73. Since the matter has not been considered by Appellate Court in the light of discussions made above, the impugned judgment cannot sustain and the matter need be remanded to the court below.

74. In the result the writ petition is allowed. The impugned appellate judgment dated 25th May, 1995 passed by 10th Additional District Judge, Kanpur Nagar is set aside. The matter is remanded to the Appellate Court to decide appeal afresh in the light of the observations made above. The Appellate Court is also directed to decide the appeal expeditiously, but in any case, within one year from the date of production of a certified copy of this order before it, subject to other business of the Court.

75. No costs.

Order Date :- 11.1.2013 KA Court No. - 7 Case :- WRIT - A No. - 16892 of 1995 Petitioner :- M/S Rameshwar Ram Gopal Respondent :- Xth Addl. District Judge, & Others Petitioner Counsel :- S.M. Dayal Respondent Counsel :- Rajesh Tandon,M.K. Gupta,S.C. Hon'ble Sudhir Agarwal,J.

1. The writ petition was dismissed for want of prosecution on 05.10.2009 by Hon'ble Shishir Kumar, J., but since His Lordship has retired, this application, seeking recall of order dated 05.10.2009, has come up before this Court.

2. Heard Sri Somesh Khare, learned counsel for the applicant and Sri Pankaj Agarwal, learned counsel for respondent.

3. Reasons shown for non appearance have been explained satisfactorily.
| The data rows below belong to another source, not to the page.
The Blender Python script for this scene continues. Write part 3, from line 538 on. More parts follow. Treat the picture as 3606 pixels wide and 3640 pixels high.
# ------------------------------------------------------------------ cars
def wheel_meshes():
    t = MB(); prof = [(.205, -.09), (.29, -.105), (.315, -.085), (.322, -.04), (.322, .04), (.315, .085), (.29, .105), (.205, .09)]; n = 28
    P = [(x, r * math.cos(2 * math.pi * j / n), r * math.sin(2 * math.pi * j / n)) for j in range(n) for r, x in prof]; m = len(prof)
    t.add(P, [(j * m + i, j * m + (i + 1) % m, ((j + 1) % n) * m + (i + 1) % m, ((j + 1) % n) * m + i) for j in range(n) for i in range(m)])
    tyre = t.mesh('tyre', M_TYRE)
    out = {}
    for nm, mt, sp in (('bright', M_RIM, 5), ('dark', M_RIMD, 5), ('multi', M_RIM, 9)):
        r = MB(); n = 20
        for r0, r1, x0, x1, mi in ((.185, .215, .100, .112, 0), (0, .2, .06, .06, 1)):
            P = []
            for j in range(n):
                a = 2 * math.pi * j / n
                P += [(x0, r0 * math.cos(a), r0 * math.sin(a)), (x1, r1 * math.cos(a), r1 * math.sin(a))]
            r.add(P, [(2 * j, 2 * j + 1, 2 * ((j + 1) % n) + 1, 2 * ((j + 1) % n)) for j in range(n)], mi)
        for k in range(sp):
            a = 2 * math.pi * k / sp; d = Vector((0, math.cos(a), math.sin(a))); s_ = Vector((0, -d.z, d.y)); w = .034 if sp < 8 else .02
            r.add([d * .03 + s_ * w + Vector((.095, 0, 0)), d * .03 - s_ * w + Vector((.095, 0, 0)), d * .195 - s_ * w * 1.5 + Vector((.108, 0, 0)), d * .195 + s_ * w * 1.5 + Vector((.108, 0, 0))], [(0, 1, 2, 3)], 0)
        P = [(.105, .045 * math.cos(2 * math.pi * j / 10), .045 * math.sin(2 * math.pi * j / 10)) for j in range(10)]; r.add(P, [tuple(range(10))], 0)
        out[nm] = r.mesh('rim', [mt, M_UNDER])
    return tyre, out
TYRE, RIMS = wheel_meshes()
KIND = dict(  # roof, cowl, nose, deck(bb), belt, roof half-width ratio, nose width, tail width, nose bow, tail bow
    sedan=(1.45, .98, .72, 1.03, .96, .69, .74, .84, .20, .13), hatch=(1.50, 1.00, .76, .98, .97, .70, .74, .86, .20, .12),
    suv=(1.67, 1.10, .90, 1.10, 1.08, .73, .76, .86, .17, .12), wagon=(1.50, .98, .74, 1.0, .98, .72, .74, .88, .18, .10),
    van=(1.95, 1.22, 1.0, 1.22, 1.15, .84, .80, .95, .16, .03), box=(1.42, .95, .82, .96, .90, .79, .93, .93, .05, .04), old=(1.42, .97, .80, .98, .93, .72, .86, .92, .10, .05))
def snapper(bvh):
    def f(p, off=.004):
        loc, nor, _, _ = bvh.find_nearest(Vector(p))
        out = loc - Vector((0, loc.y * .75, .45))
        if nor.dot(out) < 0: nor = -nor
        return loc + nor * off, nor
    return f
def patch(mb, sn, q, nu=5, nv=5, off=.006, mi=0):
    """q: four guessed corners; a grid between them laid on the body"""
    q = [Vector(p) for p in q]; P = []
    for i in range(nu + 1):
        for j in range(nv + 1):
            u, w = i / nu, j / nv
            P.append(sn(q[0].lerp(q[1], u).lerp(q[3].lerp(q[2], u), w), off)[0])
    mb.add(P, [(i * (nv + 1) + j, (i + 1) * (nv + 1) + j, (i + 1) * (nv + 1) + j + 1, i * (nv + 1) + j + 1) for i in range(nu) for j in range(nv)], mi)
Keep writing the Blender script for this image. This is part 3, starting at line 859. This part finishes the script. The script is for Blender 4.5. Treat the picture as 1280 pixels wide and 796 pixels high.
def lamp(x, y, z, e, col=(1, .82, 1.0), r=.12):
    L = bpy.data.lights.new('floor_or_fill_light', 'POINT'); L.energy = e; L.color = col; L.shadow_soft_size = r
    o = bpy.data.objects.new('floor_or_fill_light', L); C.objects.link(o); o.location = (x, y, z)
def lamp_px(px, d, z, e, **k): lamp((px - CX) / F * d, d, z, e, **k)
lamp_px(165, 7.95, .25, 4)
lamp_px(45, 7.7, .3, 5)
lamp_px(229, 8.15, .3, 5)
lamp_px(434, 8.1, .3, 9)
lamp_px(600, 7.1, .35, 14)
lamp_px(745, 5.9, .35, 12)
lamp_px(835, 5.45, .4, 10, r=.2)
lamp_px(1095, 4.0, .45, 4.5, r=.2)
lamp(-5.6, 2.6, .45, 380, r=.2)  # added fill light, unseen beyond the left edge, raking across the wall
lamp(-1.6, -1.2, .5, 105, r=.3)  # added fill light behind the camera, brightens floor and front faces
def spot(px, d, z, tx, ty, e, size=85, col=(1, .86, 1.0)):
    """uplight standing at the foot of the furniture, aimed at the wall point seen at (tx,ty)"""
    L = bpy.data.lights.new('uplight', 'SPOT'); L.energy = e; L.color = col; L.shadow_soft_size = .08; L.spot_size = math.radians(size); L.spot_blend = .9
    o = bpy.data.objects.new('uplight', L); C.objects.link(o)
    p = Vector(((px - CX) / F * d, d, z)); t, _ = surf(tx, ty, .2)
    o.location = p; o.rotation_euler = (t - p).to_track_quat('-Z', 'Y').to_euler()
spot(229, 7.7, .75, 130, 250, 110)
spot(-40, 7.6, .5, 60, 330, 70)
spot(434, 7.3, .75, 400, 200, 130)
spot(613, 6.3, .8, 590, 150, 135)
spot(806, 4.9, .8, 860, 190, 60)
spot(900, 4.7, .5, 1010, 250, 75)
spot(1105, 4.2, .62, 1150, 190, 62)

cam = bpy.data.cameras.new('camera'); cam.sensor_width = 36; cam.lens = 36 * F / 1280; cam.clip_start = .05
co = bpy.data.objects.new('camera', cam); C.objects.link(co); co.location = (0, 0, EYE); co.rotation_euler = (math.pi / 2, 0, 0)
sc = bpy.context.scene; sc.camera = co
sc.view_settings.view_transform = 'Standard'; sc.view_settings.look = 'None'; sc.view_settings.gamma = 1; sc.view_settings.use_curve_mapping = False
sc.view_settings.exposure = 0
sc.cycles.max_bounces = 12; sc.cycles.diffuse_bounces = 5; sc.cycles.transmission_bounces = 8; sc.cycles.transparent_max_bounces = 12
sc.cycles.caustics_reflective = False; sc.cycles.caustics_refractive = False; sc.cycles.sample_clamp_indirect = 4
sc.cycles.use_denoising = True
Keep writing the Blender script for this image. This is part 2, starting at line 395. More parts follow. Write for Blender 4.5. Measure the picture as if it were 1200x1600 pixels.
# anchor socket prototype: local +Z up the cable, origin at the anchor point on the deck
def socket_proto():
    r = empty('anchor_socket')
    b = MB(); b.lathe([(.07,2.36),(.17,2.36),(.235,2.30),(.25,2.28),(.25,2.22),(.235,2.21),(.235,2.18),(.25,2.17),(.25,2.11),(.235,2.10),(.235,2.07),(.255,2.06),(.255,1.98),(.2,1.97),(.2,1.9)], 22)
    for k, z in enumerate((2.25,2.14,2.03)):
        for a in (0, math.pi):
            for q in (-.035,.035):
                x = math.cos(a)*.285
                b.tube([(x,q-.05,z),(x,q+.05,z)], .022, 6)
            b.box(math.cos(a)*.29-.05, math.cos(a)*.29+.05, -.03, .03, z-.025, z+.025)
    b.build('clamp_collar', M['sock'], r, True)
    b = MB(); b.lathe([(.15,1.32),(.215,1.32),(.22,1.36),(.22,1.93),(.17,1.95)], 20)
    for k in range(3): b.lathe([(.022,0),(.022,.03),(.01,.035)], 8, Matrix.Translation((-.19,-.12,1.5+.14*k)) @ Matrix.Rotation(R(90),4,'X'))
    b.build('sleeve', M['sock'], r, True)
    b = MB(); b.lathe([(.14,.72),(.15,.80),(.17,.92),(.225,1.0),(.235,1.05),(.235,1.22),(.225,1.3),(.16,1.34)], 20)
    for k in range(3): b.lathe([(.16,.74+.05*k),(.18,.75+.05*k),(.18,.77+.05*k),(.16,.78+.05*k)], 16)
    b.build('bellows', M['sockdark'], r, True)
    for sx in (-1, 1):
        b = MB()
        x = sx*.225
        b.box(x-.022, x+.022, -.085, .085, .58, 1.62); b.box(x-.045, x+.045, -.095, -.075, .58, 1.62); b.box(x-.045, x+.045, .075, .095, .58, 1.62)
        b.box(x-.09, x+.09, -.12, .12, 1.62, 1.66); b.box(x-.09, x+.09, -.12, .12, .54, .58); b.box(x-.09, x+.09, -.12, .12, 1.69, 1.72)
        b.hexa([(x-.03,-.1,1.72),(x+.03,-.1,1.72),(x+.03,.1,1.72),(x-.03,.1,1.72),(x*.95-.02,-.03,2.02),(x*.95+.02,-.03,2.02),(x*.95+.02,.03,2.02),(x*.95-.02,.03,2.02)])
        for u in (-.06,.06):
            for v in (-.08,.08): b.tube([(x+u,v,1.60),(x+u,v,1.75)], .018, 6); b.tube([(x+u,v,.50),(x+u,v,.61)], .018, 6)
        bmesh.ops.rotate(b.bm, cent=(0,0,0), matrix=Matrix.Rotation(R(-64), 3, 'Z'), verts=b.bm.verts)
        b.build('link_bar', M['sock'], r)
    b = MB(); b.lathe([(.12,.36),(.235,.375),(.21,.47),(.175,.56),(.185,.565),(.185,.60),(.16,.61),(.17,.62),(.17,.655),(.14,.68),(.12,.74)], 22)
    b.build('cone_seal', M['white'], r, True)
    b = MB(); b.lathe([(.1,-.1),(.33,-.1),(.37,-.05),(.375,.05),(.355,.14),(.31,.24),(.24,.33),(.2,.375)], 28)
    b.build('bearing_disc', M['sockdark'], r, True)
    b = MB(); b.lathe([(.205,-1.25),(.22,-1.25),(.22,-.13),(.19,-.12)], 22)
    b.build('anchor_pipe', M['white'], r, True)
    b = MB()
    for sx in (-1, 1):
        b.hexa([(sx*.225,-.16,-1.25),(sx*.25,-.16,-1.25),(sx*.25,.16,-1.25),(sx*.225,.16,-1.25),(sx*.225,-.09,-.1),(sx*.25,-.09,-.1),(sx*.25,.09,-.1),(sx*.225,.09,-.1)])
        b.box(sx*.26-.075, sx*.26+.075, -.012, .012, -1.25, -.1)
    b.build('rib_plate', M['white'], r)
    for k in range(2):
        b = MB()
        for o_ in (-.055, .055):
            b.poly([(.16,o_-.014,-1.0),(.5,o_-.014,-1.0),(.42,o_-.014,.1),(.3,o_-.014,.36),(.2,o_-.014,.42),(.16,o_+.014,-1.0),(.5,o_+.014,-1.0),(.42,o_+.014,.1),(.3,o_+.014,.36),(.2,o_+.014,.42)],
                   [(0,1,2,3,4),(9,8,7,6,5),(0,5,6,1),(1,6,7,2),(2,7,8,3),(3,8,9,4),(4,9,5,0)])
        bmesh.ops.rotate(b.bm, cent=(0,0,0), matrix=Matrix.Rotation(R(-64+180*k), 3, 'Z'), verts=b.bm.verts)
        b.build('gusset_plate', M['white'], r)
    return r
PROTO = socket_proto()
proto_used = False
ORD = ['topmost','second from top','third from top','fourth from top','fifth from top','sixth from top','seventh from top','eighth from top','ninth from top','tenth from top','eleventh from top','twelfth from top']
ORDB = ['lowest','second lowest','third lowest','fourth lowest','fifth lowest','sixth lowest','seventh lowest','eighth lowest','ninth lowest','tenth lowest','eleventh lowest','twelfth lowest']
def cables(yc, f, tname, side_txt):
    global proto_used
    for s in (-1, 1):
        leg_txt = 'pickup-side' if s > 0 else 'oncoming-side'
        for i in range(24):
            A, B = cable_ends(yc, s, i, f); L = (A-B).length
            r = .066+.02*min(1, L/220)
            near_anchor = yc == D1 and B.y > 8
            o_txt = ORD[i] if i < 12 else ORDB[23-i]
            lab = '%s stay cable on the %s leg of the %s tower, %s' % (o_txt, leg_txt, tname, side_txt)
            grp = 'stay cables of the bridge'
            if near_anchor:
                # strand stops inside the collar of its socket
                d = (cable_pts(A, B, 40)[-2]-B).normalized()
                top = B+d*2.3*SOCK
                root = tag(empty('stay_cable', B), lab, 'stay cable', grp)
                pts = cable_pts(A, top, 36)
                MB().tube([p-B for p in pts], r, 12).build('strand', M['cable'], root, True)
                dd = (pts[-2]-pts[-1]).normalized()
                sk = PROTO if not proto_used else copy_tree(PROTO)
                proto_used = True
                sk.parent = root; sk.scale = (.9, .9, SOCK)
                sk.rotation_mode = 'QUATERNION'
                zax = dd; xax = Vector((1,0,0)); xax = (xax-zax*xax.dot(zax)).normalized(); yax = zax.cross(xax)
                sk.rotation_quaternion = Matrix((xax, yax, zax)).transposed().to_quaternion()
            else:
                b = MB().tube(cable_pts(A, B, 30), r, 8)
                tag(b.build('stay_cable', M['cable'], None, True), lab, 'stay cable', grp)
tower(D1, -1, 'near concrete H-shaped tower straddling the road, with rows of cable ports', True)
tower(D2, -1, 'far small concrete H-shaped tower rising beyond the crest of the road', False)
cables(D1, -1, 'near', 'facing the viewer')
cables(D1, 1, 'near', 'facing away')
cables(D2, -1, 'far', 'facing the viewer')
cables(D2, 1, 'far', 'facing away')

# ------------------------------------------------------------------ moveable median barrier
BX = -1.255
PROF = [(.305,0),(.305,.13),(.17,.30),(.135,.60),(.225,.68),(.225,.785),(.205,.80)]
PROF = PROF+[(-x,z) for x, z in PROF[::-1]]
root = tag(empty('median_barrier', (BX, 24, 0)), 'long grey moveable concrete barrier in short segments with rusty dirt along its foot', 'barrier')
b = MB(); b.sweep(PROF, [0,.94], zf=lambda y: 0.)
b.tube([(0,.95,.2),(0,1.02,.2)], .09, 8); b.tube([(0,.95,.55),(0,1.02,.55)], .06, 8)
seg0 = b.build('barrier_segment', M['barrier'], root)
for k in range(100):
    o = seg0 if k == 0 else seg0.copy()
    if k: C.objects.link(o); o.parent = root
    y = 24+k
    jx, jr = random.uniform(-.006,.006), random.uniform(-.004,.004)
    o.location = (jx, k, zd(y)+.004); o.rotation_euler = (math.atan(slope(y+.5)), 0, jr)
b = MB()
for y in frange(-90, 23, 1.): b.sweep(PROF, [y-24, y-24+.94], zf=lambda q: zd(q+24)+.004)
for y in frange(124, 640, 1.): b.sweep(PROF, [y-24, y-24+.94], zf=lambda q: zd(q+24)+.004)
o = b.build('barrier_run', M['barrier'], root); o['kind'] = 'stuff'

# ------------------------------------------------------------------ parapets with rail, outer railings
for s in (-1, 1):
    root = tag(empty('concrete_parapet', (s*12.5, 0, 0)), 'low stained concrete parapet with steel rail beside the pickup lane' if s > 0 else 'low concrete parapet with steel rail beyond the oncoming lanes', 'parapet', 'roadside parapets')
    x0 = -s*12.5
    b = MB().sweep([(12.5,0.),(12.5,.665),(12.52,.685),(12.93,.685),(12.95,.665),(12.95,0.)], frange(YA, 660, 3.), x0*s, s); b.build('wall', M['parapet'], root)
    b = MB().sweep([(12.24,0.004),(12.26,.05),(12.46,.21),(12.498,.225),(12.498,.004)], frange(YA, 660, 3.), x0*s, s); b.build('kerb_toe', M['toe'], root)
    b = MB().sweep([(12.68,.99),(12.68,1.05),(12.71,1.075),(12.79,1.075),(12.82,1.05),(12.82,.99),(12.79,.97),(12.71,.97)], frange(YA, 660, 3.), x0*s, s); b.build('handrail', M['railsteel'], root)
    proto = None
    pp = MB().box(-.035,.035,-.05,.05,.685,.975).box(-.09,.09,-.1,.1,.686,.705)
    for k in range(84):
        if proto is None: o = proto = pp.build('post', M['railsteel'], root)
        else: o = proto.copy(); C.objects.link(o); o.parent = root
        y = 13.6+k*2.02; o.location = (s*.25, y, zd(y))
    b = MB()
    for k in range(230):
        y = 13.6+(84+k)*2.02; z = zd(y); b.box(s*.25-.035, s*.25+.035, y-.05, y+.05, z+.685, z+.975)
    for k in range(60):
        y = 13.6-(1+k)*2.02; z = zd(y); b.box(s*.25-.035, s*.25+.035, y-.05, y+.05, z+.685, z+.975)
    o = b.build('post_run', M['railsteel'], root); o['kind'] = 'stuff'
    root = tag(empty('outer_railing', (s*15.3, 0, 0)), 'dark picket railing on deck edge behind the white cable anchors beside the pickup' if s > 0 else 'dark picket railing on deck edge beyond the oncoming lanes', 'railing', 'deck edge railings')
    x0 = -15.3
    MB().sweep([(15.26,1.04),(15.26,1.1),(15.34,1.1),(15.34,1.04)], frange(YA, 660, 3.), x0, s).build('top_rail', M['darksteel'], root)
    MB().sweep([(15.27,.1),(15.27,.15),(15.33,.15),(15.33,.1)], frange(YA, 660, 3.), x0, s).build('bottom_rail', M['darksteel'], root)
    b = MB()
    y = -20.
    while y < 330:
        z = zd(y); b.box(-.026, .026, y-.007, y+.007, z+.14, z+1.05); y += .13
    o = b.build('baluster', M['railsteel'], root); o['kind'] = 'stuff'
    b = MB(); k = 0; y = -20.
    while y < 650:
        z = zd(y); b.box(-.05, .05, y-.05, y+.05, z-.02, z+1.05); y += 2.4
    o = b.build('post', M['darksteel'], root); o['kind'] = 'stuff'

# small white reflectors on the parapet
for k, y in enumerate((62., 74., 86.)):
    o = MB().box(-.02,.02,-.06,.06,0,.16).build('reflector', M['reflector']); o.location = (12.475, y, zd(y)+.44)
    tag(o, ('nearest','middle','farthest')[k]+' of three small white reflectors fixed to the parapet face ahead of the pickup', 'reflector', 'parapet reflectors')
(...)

The application is allowed. Order dated 05.10.2009 is hereby recalled.

Order Date :- 11.1.2013 KA Court No. - 7 Case :- WRIT - A No. - 16892 of 1995 Petitioner :- M/S Rameshwar Ram Gopal Respondent :- Xth Addl. District Judge, & Others Petitioner Counsel :- S.M. Dayal Respondent Counsel :- Rajesh Tandon,M.K. Gupta,S.C. Hon'ble Sudhir Agarwal,J.

Order dated 05.10.2009 having been recalled vide order of date passed on restoration application, writ petition is restored to its original number.

Heard.

Allowed.

See order for date passed on separate sheets.